То есть алгоритм все-таки есть — понятно, как Платонов действует. И у Хлебникова, если захотите, можно увидеть этот алгоритм. Гораздо легче имитировать язык Платонова (что, скажем, показано у Сорокина в «Голубом сале»), нежели понять его мировоззрение. А мировоззрение его, мне кажется, яснее всего из «Епифанских шлюзов», и оно довольно жестокое, довольно страшное. Я пытался об этом написать в статье в «Дилетанте». Не знаю, насколько это ясно получилось. Мировоззрение Платонова — оно в каком-то смысле бесчеловечно, то есть оно надчеловечно, оно исходит не из человеческих эмоций.

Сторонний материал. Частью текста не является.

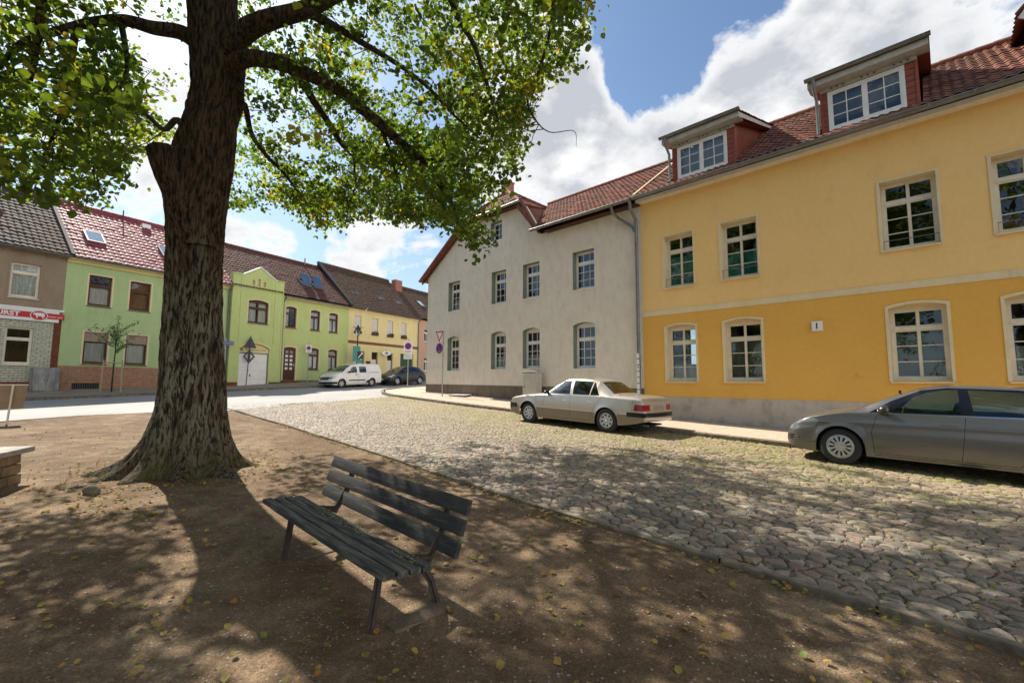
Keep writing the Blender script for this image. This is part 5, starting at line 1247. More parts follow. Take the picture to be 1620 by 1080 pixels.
# ---------------------------------------------------------------- grey-silver hatchback at the right edge
def hatch():
    sp = dict(L=4.36, wheels=(.87, 3.50), wr=.32, arch=.365, zw=.60, bulge=.12, lowb=1.2, fb=.09, rb=.10, flare=.02,
        paint=M_p_silver, crease=([(0, .66), (.6, .73), (1.4, .765), (3.4, .80), (4.3, .80)], .012),
        top=[(0, .50), (.04, .66), (.16, .765), (.5, .89), (1.0, .995), (1.12, 1.015, 1), (1.5, 1.215), (1.95, 1.40, 1), (2.25, 1.455), (2.6, 1.475), (3.2, 1.455), (3.75, 1.40, 1), (4.0, 1.20), (4.2, 1.0, 1), (4.30, .9), (4.36, .7)],
        belt=[(0, .46), (.04, .60), (.16, .70), (.5, .83), (1.05, .935), (2.0, .96), (3.2, .985), (3.9, 1.0), (4.2, .93), (4.3, .85), (4.36, .65)],
        bot=[(0, .26), (.2, .20), (.45, .18), (1.3, .19), (3.1, .20), (4.0, .24), (4.36, .34)],
        wid=[(0, 1.36), (.04, 1.48), (.12, 1.60), (.3, 1.70), (.7, 1.785), (1.5, 1.80), (3.2, 1.80), (3.9, 1.76), (4.25, 1.66), (4.36, 1.56)],
        roofw=[(0, 1.2), (.2, 1.4), (1.05, 1.56), (1.25, 1.50), (2.0, 1.20), (2.6, 1.16), (3.6, 1.10), (3.9, 1.16), (4.3, 1.3)],
        nose=[(.15, .05), (.35, 0), (.6, .03), (.75, .10), (.9, .1)], tail=[(.2, -.06), (.45, 0), (.7, 0), (.9, -.05), (1.4, -.1)])
    u1 = 1.58; p, hd, pit = pose(u1, 10.12, u1-2.63, .87, 3.50, .86)
    c = Car('parked_hatchback', 'warm silver hatchback parked in front of the yellow house, cut by the right edge', 'car', None, p, hd, sp, 1.0, pit)
    fd = [(1.40, .90), (1.33, .62), (1.36, .27), (2.44, .27), (2.50, .95)]; rd = [(2.54, .96), (2.475, .27), (3.05, .27), (3.22, .50), (3.42, .72), (3.50, .98)]
    for l in (fd, rd[1:], [(1.36, .235), (3.05, .235)]): c.line(l, 'side', .007, 1)
    c.line([(.30, .335), (.52, .37)], 'side', .006, 1)
    # black trim around the glass, then panes
    c.paint([(1.30, .955), (2.52, .985), (3.75, 1.01), (3.88, 1.09), (3.60, 1.34), (3.1, 1.405), (2.3, 1.415), (1.98, 1.365), (1.6, 1.17)], 'side', 1)
    c.line([(1.35, .956), (3.75, 1.008)], 'side', .014, 3)
    c.take('side_window', [(1.62, .99), (2.46, .995), (2.42, 1.385), (2.25, 1.375), (2.0, 1.315), (1.80, 1.20)], 'side', M_carglass, push=-.004)
    c.take('side_window', [(2.60, 1.0), (3.28, 1.015), (3.28, 1.365), (2.54, 1.385)], 'side', M_carglass, push=-.004)
    c.take('side_window', [(3.33, 1.02), (3.72, 1.035), (3.78, 1.10), (3.50, 1.33), (3.33, 1.362)], 'side', M_carglass, push=-.004)
    c.take('windscreen', [(1.17, -.66), (1.17, .66), (1.90, .57), (1.90, -.57)], 'top', M_carglass, push=-.004)
    c.take('rear_window', [(3.80, -.48), (3.80, .48), (4.15, .52), (4.15, -.52)], 'top', M_carglass, push=-.004)
    c.paint([(1.10, -.74), (1.17, -.70), (1.17, .70), (1.10, .74)], 'top', 1)
    c.take('headlight', [(-.1, .56), (.14, .555), (.48, .64), (.56, .755), (.48, .80), (.15, .73), (-.1, .665)], 'side', M_lampglass)
    for sg in (-1, 1): c.take('headlight', [(sg*.42, .585), (sg*.85, .60), (sg*.85, .71), (sg*.42, .655)], 'front', M_lampglass, .5)
    c.take('grille', [(-.42, .58), (.42, .58), (.42, .645), (-.42, .645)], 'front', M_black, .5)
    c.take('air_intake', [(-.1, .34), (.20, .37), (.22, .40), (.20, .47), (-.1, .46)], 'side', M_black); c.take('air_intake', [(-.62, .30), (.62, .30), (.62, .46), (-.62, .46)], 'front', M_black, .4)
    ds = c.door('front_door', fd+[(1.45, .95)]); d2 = c.door('rear_door', rd)
    c.finish()
    B = MB()
    for sg in (-1, 1):
        for z in (.385, .42, .45): B.obox((.125, sg*.775, z), (.09, sg*.062, 0), (0, .006, 0), (0, 0, .008), M_p_silver)
    B.build('intake_slats', c.root)
    for o_, sg in zip(ds, (-1, 1)): handle(c, 2.30, sg*.868, .815, sg, M_p_silver, o_)
    for o_, sg in zip(d2, (-1, 1)): handle(c, 3.28, sg*.862, .845, sg, M_p_silver, o_)
    for sg in (-1, 1): mirror(c, 1.52, sg*.85, 1.01, M_p_silver, sg, 1.25)
    for x in (.87, 3.50):
        for sg in (-1, 1): wheel(c, x, sg*.875, .32, .205, 'slots', .205)
        wheelwell(c, x, 1.76, .32, .365)
    B = MB(); B.box(.2, 4.2, -.62, .62, .18, .22, M_dark); B.build('underbody', c.root)
    interior(c, 1.2, 4.0, 1.7, .26, (2.05, 2.95), 1.20, -1)
hatch()
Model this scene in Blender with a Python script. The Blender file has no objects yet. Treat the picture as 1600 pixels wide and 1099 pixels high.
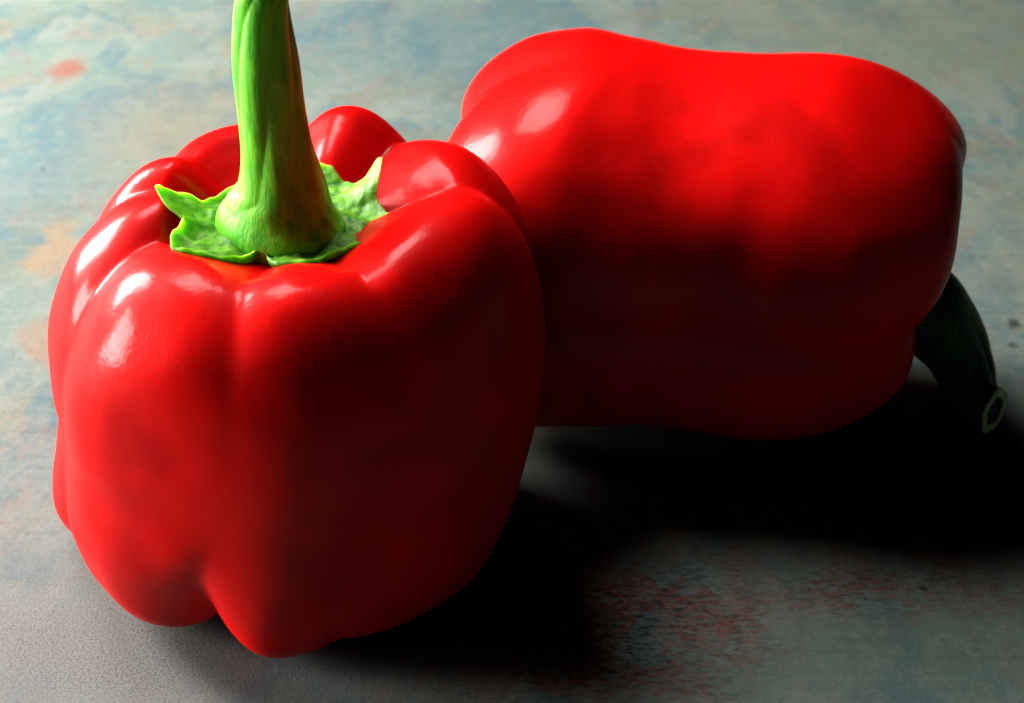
import bpy, math, random
import numpy as np
from mathutils import Vector, noise

scene = bpy.context.scene
R = math.radians

# ---------------------------------------------------------------- camera
cam_data = bpy.data.cameras.new("camera")
cam = bpy.data.objects.new("camera", cam_data)
scene.collection.objects.link(cam)
cam.location = (0, 0, 0.205)
cam.rotation_euler = (R(90 - 33), 0, 0)
cam_data.sensor_width = 36
cam_data.angle = R(40)
cam_data.clip_start = 0.01
cam_data.clip_end = 20
cam_data.dof.use_dof = True
cam_data.dof.focus_distance = 0.265
cam_data.dof.aperture_fstop = 22.0
scene.camera = cam

# ---------------------------------------------------------------- world: a dark room
world = bpy.data.worlds.new("World")
scene.world = world
world.use_nodes = True
bg = world.node_tree.nodes["Background"]
bg.inputs[0].default_value = (0.9, 0.95, 1.0, 1)
bg.inputs[1].default_value = 0.002

# ---------------------------------------------------------------- daylight from windows on the left, and an added fill lamp
def area_lamp(loc, target, w, h, watts, color=(1.0, 0.985, 0.96), shape='RECTANGLE'):
    d = bpy.data.lights.new("area_light", 'AREA')
    d.shape = shape
    d.size, d.size_y, d.energy, d.color = w, h, watts, color
    o = bpy.data.objects.new("area_light", d)
    scene.collection.objects.link(o)
    o.location = loc
    o.rotation_euler = (Vector(target) - o.location).to_track_quat('-Z', 'Y').to_euler()
    return o


area_lamp((-0.63, 0.59, 0.34), (0.0, 0.25, 0.03), 0.22, 0.38, 24)        # the near window
area_lamp((-0.30, 0.62, 0.79), (0.02, 0.28, 0.03), 0.34, 0.28, 9.5)       # a dimmer one high overhead
area_lamp((-1.05, 0.25, 0.25), (-0.02, 0.25, 0.05), 0.32, 0.40, 24)      # added fill strip further left, to brighten the pepper fronts

scene.view_settings.view_transform = 'Standard'
scene.view_settings.look = 'None'
scene.view_settings.exposure = 0.0
scene.view_settings.gamma = 1.0


# ---------------------------------------------------------------- node helpers
class NT:
    def __init__(self, name):
        self.m = bpy.data.materials.new(name)
        self.m.use_nodes = True
        self.t = self.m.node_tree
        self.b = self.t.nodes["Principled BSDF"]

    def n(self, kind, **kw):
        nd = self.t.nodes.new(kind)
        for k, v in kw.items():
            if k.startswith("i_"):
                nd.inputs[k[2:].replace("_", " ")].default_value = v
            else:
                setattr(nd, k, v)
        return nd

    def l(self, a, b):
        self.t.links.new(a, b)

    def math(self, op, a, b=None, clamp=False):
        nd = self.t.nodes.new("ShaderNodeMath")
        nd.operation = op
        nd.use_clamp = clamp
        for i, v in enumerate((a, b)):
            if v is None:
                continue
            if isinstance(v, (int, float)):
                nd.inputs[i].default_value = v
            else:
                self.l(v, nd.inputs[i])
        return nd.outputs[0]

    def mix(self, fac, a, b, mode='MIX'):
        nd = self.t.nodes.new("ShaderNodeMix")
        nd.data_type = 'RGBA'
        nd.blend_type = mode
        for i, v in ((0, fac), (6, a), (7, b)):
            if isinstance(v, (int, float)):
                nd.inputs[i].default_value = v
            elif isinstance(v, tuple):
                nd.inputs[i].default_value = (*v, 1) if len(v) == 3 else v
            else:
                self.l(v, nd.inputs[i])
        return nd.outputs[2]

    def ramp(self, src, lo_, hi_, smooth=True):
        nd = self.t.nodes.new("ShaderNodeMapRange")
        nd.interpolation_type = 'SMOOTHSTEP' if smooth else 'LINEAR'
        self.l(src, nd.inputs[0])
        nd.inputs[1].default_value = lo_
        nd.inputs[2].default_value = hi_
        return nd.outputs[0]

    def noise(self, vec, scale, detail=4, rough=0.55, dist=0.0, off=None, sc=None):
        if off is not None or sc is not None:
            mp = self.t.nodes.new("ShaderNodeMapping")
            self.l(vec, mp.inputs[0])
            if off is not None:
                mp.inputs[1].default_value = off
            if sc is not None:
                mp.inputs[3].default_value = sc
            vec = mp.outputs[0]
        nd = self.t.nodes.new("ShaderNodeTexNoise")
        self.l(vec, nd.inputs["Vector"])
        nd.inputs["Scale"].default_value = scale
        nd.inputs["Detail"].default_value = detail
        nd.inputs["Roughness"].default_value = rough
        nd.inputs["Distortion"].default_value = dist
        return nd.outputs[0]


def table_material():
    N = NT("weathered_painted_board")
    tc = N.n("ShaderNodeTexCoord").outputs["Object"]
    # gently warped coordinates for ragged stain edges
    wn = N.n("ShaderNodeTexNoise")
    N.l(tc, wn.inputs["Vector"])
    wn.inputs["Scale"].default_value = 70
    wn.inputs["Detail"].default_value = 5
    wsub = N.n("ShaderNodeVectorMath", operation='SUBTRACT')
    N.l(wn.outputs["Color"], wsub.inputs[0])
    wsub.inputs[1].default_value = (0.5, 0.5, 0.5)
    wsc = N.n("ShaderNodeVectorMath", operation='SCALE')
    N.l(wsub.outputs[0], wsc.inputs[0])
    wsc.inputs["Scale"].default_value = 0.022
    wadd = N.n("ShaderNodeVectorMath", operation='ADD')
    N.l(tc, wadd.inputs[0])
    N.l(wsc.outputs[0], wadd.inputs[1])
    wc = wadd.outputs[0]

    def patch(cx, cy, rx, ry, soft=0.6, rot=0.0):
        """soft elliptical stain mask at a place on the board (metres)"""
        mp = N.n("ShaderNodeMapping", vector_type='TEXTURE')
        N.l(wc, mp.inputs[0])
        mp.inputs[1].default_value = (cx, cy, 0)
        mp.inputs[2].default_value = (0, 0, rot)
        mp.inputs[3].default_value = (rx, ry, 1)
        ln = N.n("ShaderNodeVectorMath", operation='LENGTH')
        sep = N.n("ShaderNodeSeparateXYZ")
        N.l(mp.outputs[0], sep.inputs[0])
        cmb = N.n("ShaderNodeCombineXYZ")
        N.l(sep.outputs[0], cmb.inputs[0])
        N.l(sep.outputs[1], cmb.inputs[1])
        N.l(cmb.outputs[0], ln.inputs[0])
        return N.ramp(ln.outputs["Value"], 1.0 + soft * 0.5, 1.0 - soft)

    big = N.noise(tc, 9, 3, 0.5, 0.6)
    med = N.noise(tc, 34, 6, 0.62, 0.4, off=(3, 1, 0), sc=(1.25, 0.7, 1))
    med2 = N.noise(tc, 24, 6, 0.62, 0.6, off=(7, 4, 2), sc=(1.25, 0.65, 1))
    col = N.mix(N.ramp(big, 0.35, 0.65), (0.40, 0.52, 0.44), (0.32, 0.44, 0.48))
    col = N.mix(N.ramp(med, 0.45, 0.58), col, (0.52, 0.56, 0.50))
    col = N.mix(N.math('MULTIPLY', N.ramp(med2, 0.50, 0.60), 0.85), col, (0.17, 0.34, 0.43))
    ol = N.noise(tc, 16, 6, 0.6, 0.5, off=(11, 2, 5))
    col = N.mix(N.math('MULTIPLY', N.ramp(ol, 0.5, 0.62), 0.6), col, (0.42, 0.41, 0.26))
    pk = N.noise(tc, 55, 6, 0.65, 0.5, off=(1, 12, 5), sc=(1.2, 0.7, 1))
    col = N.mix(N.math('MULTIPLY', N.ramp(pk, 0.53, 0.62), 0.5), col, (0.60, 0.38, 0.30))
    # the named stains
    for (cx, cy, rx, ry, c, a, soft, rot) in STAINS:
        col = N.mix(N.math('MULTIPLY', patch(cx, cy, rx, ry, soft, rot), a), col, c)
    # brush marks across the board
    br = N.noise(tc, 300, 4, 0.6, 0.1, off=(6, 2, 8), sc=(0.12, 1.6, 1))
    col = N.mix(N.math('MULTIPLY', N.ramp(br, 0.50, 0.64), 0.16), col, (0.60, 0.62, 0.56))
    br2 = N.noise(tc, 260, 4, 0.6, 0.1, off=(16, 2, 8), sc=(0.15, 1.6, 1))
    col = N.mix(N.math('MULTIPLY', N.ramp(br2, 0.52, 0.66), 0.20), col, (0.16, 0.21, 0.20))
    # rust and bare wood showing through the worn paint
    st = N.noise(tc, 620, 4, 0.7, 0.2, off=(2, 5, 1), sc=(0.42, 1.5, 1))
    lump = N.noise(tc, 90, 3, 0.6, 0.2, off=(8, 5, 1))
    rust = N.math('MULTIPLY', N.ramp(st, 0.42, 0.54), N.ramp(lump, 0.38, 0.50))
    rm = patch(0.020, 0.213, 0.036, 0.026, 0.9, 0.5)
    rm2 = patch(0.080, 0.226, 0.035, 0.012, 0.9)
    rmx = N.math('MAXIMUM', rm, N.math('MULTIPLY', rm2, 0.6))
    col = N.mix(N.math('MULTIPLY', N.math('MULTIPLY', N.ramp(lump, 0.40, 0.60), rmx), 0.55), col, (0.42, 0.30, 0.14))
    col = N.mix(N.math('MULTIPLY', N.math('MULTIPLY', rust, rmx), 1.0), col, (0.60, 0.045, 0.02))
    st3 = N.noise(tc, 700, 3, 0.7, 0.2, off=(22, 5, 1), sc=(0.45, 1.4, 1))
    col = N.mix(N.math('MULTIPLY', N.math('MULTIPLY', N.ramp(st3, 0.50, 0.57), rmx), 0.95), col, (0.04, 0.04, 0.03))
    # blotchy grain of the paint film
    gr = N.noise(tc, 190, 5, 0.75, 0.2, off=(31, 5, 1), sc=(1.1, 0.7, 1))
    col = N.mix(N.math('MULTIPLY', N.ramp(gr, 0.50, 0.62), 0.35), col, (0.58, 0.60, 0.54))
    gr2 = N.noise(tc, 170, 5, 0.75, 0.2, off=(41, 5, 1), sc=(1.1, 0.7, 1))
    col = N.mix(N.math('MULTIPLY', N.ramp(gr2, 0.52, 0.64), 0.35), col, (0.24, 0.28, 0.26))
    # fine speckle everywhere
    sp = N.noise(tc, 700, 4, 0.7, 0)
    col = N.mix(N.math('MULTIPLY', N.ramp(sp, 0.55, 0.68), 0.45), col, (0.17, 0.19, 0.17))
    sp2 = N.noise(tc, 620, 4, 0.7, 0, off=(4, 4, 0))
    col = N.mix(N.math('MULTIPLY', N.ramp(sp2, 0.55, 0.70), 0.40), col, (0.72, 0.72, 0.66))
    # grainier, pinker pitting at the near left
    pm = patch(-0.078, 0.208, 0.055, 0.032, 0.9)
    sp3 = N.noise(tc, 2300, 2, 0.8, 0, off=(9, 4, 0), sc=(0.8, 1.1, 1))
    col = N.mix(N.math('MULTIPLY', pm, 0.7), col, (0.56, 0.45, 0.45))
    col = N.mix(N.math('MULTIPLY', N.math('MULTIPLY', N.ramp(sp3, 0.48, 0.58), pm), 0.75), col, (0.18, 0.14, 0.15))
    # overall tone of the old paint
    col = N.mix(1.0, col, (0.215, 0.235, 0.22), 'MULTIPLY')
    # sparse dark pits
    vo = N.n("ShaderNodeTexVoronoi")
    N.l(tc, vo.inputs["Vector"])
    vo.inputs["Scale"].default_value = 75
    pits = N.ramp(vo.outputs["Distance"], 0.10, 0.04)
    gate = N.ramp(N.noise(tc, 30, 2, 0.5, 0, off=(5, 5, 5)), 0.5, 0.56)
    pits = N.math('MULTIPLY', pits, gate)
    col = N.mix(N.math('MULTIPLY', pits, 0.8), col, (0.012, 0.014, 0.012))
    N.l(col, N.b.inputs["Base Color"])
    N.b.inputs["Roughness"].default_value = 0.75
    N.b.inputs["Specular IOR Level"].default_value = 0.25
    bh = N.math('ADD', N.math('MULTIPLY', sp, 0.5), N.math('MULTIPLY', med, 0.8))
    bh = N.math('SUBTRACT', bh, N.math('MULTIPLY', pits, 1.0))
    bh = N.math('SUBTRACT', bh, N.math('MULTIPLY', N.math('MULTIPLY', sp3, pm), 0.8))
    bump = N.n("ShaderNodeBump")
    bump.inputs["Strength"].default_value = 0.35
    bump.inputs["Distance"].default_value = 0.0005
    N.l(bh, bump.inputs["Height"])
    N.l(bump.outputs[0], N.b.inputs["Normal"])
    return N.m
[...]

Другое дело, что когда Платонов позволяет себе теплоту, сентиментальность, нежность, то он пишет абсолютно слезные, тоже нечеловечески мощные вещи. Такого рассказа, как «Осьмушка», никто не написал вообще из всей русской литературы за три века. Это такой рассказ о тоске ребенка по матери, что лучше этого ничего не может быть. Или «Разноцветная бабочка» — лучшая сказка, когда-либо написанная. Мне кажется, что вообще сказки Платонова и сильнее, и страшнее андерсеновских. Но его мировоззрение, его взгляд на человека, на историю — это взгляд довольно жестокий. Мне кажется, Платонов чувствует и понимает какие-то нечеловеческие вещи, и потому он так скорбит о человеческой участи, потому он так тепло человечен, когда он оплакивает. Понимаете? Он вообще оплакиваетель. У него очень мало текстов, в которых чувствовалось бы счастье: ну, «Гроза июльская» или «Цветок на земле» (тоже, кстати, довольно мрачный рассказ). А так Платонов свою должность, миссию оплакивателя в «Третьем сыне», по-моему, замечательно описал.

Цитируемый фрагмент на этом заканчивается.